Plans to conduct developmental testing in parallel with production also concerned the GAO. It found planned concurrency could result in deficiencies being found after the vehicles and systems are built, which would then require expensive aftermarket modifications. The Marine Corps maintains that the technological maturity of the vehicles on offer will cancel out the risks associated with planned concurrency.
The Marine Corps is closer than it has ever gotten to entering EMD with a vehicle that will update its aging AAV fleet. The phased approach is designed to avoid the pitfalls of previous attempts like the Expeditionary Fighting Vehicle (EFV) which was scrapped because the service’s insistence on high water speed made any vehicle that met the published requirements prohibitively expensive.
ACV 1.1 will have some amphibious capability but will rely on complementary ship-to-shore connectors like the landing craft air cushion (LCAC) for long sea voyages.
Plans are to convene a defense acquisition board sometime in mid-November, which should result in a downselect decision. The service will buy 16 ACVs from each of the companies chosen for EMD.
A single company will go on to produce about 200 ACV 1.1 vehicles beginning in 2018. The Marine Corps wants to buy about 204 ACV 1.1 vehicles at a unit cost of up to $7.5 million. Plans are to equip six battalions by 2023 with ACVs while modernizing 392 existing AAVs with survivability and communications upgrades. SAIC is on contract for the upgrade work.

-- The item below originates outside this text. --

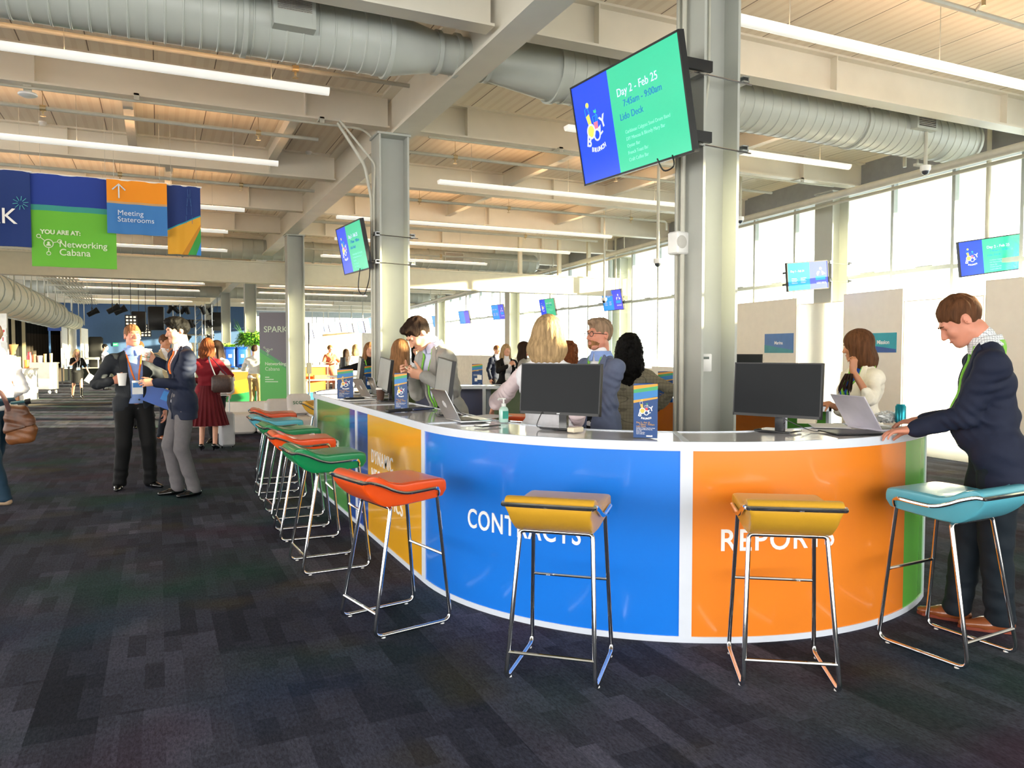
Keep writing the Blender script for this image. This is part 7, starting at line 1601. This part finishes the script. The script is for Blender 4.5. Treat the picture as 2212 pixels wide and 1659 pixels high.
# 4 woman in wine red
q = spot(447, 11.6); f = heading(q, 168)
P4 = person('woman in a wine red sweater and pleated skirt seen from behind, hand on hip', q, f, 1.70, 'f', head=(-10, 8, 0), h=0.011, skin='fair', hair=('wavy', 'auburn'), hair_len=0.17,
    hands={'R': ((-0.20, -0.06, 0.98), (-1, 0.6, 0), (0.6, -0.6, -0.3), (0.5, 0.6, 0), 30), 'L': ((0.16, -0.22, 1.05), (0.8, 0.8, -0.4), (-0.5, -0.6, 0.2), (0, 1, 0), 40)}, top=('sweater', CT['wine']), bottom=('skirt', CT['wineskirt'], 0.40, 0.30), shoes=('heel', BLK_SHOE))
q = spot(468, 12.5); f = heading(q, -30)
person('woman in black boots half hidden behind the woman in wine red', q, f, 1.68, 'f', h=0.013, hair=('long', 'dark'), hair_len=0.28, top=('blouse', CT['dove']), bottom=('pants', CT['black'], 0.9), shoes=('boot', BLK_SHOE), head=(-20, 0, 0))
q = spot(302, 15); f = heading(q, 0)
person('man whose face shows over the shoulder of the older man, next to the raised cup', q, f, 1.70, 'm', h=0.014, hair=('short', 'auburn'), top=('shirt', CT['beige']), bottom=('pants', CT['black']))
q = spot(356, 13.2); f = heading(q, 40)
person('man in a beige jacket with his hand at his chin, behind the young man', q, f, 1.79, 'm', h=0.012, skin='tan', hair=('short', 'brown'), hands={'R': ((-0.06, -0.22, 1.46), (-0.6, 0.5, -1), (0.1, 0.1, 1), (0.4, 1, 0), 55), 'L': hang(1)}, top=('suit', CT['beige'], CT['white']), bottom=('pants', CT['ink']), shoes=('shoe', BRN_SHOE))
# 8 man cut by the left edge
q = spot(-8, 7.55); f = heading(q, -135)
P8 = person('man in a white shirt and jeans cut off by the left picture edge', q, f, 1.78, 'm', h=0.009, lean=4, hair=('short', 'dark'), hands={'L': ((0.24, -0.16, 0.98), (0.6, 1, -0.2), (0, -0.8, -0.5), (-1, 0, 0), 35), 'R': ((-0.22, -0.2, 1.0), (-0.6, 1, 0), (0, -1, 0), (1, 0, 0), 35)}, feet={'L': (0.09, 0.12, 0, 4), 'R': (-0.09, -0.25, 0, -4)},
    top=('shirt', CT['white']), bottom=('pants', CT['denim'], 1.0), shoes=('shoe', SUEDE), collar=CT['white'])
# 9 walking woman
q = spot(166, 24.6); f = heading(q, 18)
P9 = person('blonde woman in a short black dress and knee boots walking in the distance', q, f, 1.58, 'f', h=0.013, skin='fair', hair=('wavy', 'blonde'), hair_len=0.24, hands={'R': ((-0.05, -0.2, 1.22), (-1, 0.3, -0.6), (0.2, 0.1, 1), (0.3, 1, 0), 50), 'L': ((0.34, -0.12, 0.74), (0.5, 1, 0), (0.3, -0.3, -1), (-1, 0, 0), 40)},
    feet={'L': (0.03, -0.28, 0.0, 4), 'R': (-0.08, 0.22, 0.0, -4)}, top=('blouse', CT['black']), sleeve=0.42, bottom=('skirt', CT['black'], 0.56, 0.20, 0.2), shoes=('boot', BLK_SHOE), lanyard=(WHT, 1.1, 'under'), badge=True)
q = spot(227, 30); f = heading(q, 75)
person('distant man in a white shirt before the slate blue wall, arms held out', q, f, 1.80, 'm', h=0.016, hair=('short', 'black'), hands={'R': ((-0.1, -0.45, 1.15), (-0.4, 0.5, -1), (0, -1, 0.1), (0, 0, -1), 30), 'L': ((0.15, -0.4, 1.15), (0.4, 0.5, -1), (0, -1, 0.1), (0, 0, -1), 30)}, top=('shirt', CT['white']), bottom=('pants', CT['ink']))
q = spot(12, 21.5); f = heading(q, -140)
person('dark haired person before the coffee counter, mostly hidden by the man in the white shirt', q, f, 1.68, 'm', h=0.016, hair=('short', 'dark'), top=('shirt', CT['blue']), bottom=('pants', CT['ink']))
q = spot(550, 18.6); f = heading(q, 165)
person('man in a pale shirt and khaki trousers at the striped bar, seen from behind', q, f, 1.66, 'm', h=0.014, hair=('short', 'dark'), hands={'L': ((0.2, -0.3, 1.05), (0.6, 1, 0), (0, -1, 0), (0, 0, -1), 30), 'R': hang(-1)}, top=('shirt', CT['dove']), bottom=('pants', CT['khaki']), shoes=('shoe', BRN_SHOE))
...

ACV 1.2 will introduce greater amphibious capability, including the ability to self-deploy from ships.
Finally, with ACV 2.0, the Marine Corps again will endeavor to buy a vehicle that can achieve a water speed significantly faster than either 1.1 or 1.2. This vehicle will be the eventual permanent replacement for the AAV fleet. How it will achieve the amphibious capability envisioned for ACV 2.0 is undetermined, GAO said.